Nordic Documentary Films
Diversity is the word to characterize this selection of Nordic documentaries. Veterans and young talents, classical documentary language as well as so-called hybrid storytelling including fiction and animation in the documentary narrative.
The selection shows that the documentary environment in Iceland, Norway, Sweden, Finland and Denmark is based on tradition; there is an audience, there is good funding through film institutions. To put it a bit solemn and maybe elitist: In the Nordic countries documentaries are considered as a tool for debate, information and an artistic expression in democratic societies.
Ah, fuck off, legendary Jörn Donner would say to these lines, a true provocateur, who 85 year old makes a follow-up to his Finland-film from 1971, “Fuck Off 2” is the title, where he sends a sometimes sarcastic love declaration to his country, a journey he calls this personal essay, with songs written by another legendary Finn, the composer M.A. Numminen.
Where the visual side of Donner’s film is straight forward documentary mixed with reportage, the Icelandic “Innsaei” (“The Power of Intuition”) is a personal essay including animation, a film full of original visual solutions, that demonstrates how rich the documentary language is today. No limits from the side of Hrund Gunnsteinsdóttir and Kristin Ólafsdóttir.
The Norwegian “69 Minutes of 86 Days” by Egil Håskjold Larsen combines emotion and information in its journey with a 3 year old child’s from Greece to Uppsala in Sweden. The girl is wonderful in her way of dealing with her refugee situation and the classical approach to documentary filmmaking works here: Don’t ask your characters to do anything, don’t put any questions, be there, be with them, observe…

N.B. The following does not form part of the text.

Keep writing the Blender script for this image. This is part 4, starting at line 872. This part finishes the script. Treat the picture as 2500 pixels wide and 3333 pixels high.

As it is beautiful to follow the mayor in the small Swedish Ydre, when he goes with a small gift to couples, who have added a new citizen to the depopulated community. With a baby. The documentary, full of humour, gives the information and interpretation of the universal problems of Ydre, but has also a side where myths about the existence of Giants and trolls are visually brought to life in the beautiful nature of the small gem in Sweden. Malla Grapengiesser, Alexander Rynéus and Per Bifrost have made the film together, Grapengiesser also being the producer and the two males doing the camera work. Title: Giants and the Morning After.
Finally the Danish contribution, “Bad Circumstances” by Max Kestner, experienced director, like all film directors in this series a true auteur with his own “handwriting”, takes to the detective genre to carry the story together with an essayistic touch, still with an observational camera style and a fascinating main character, the amateur historian, who wants to find out, what happened to the Danish adventurers and scientists, who died in Greenland in the beginning of the 20th century.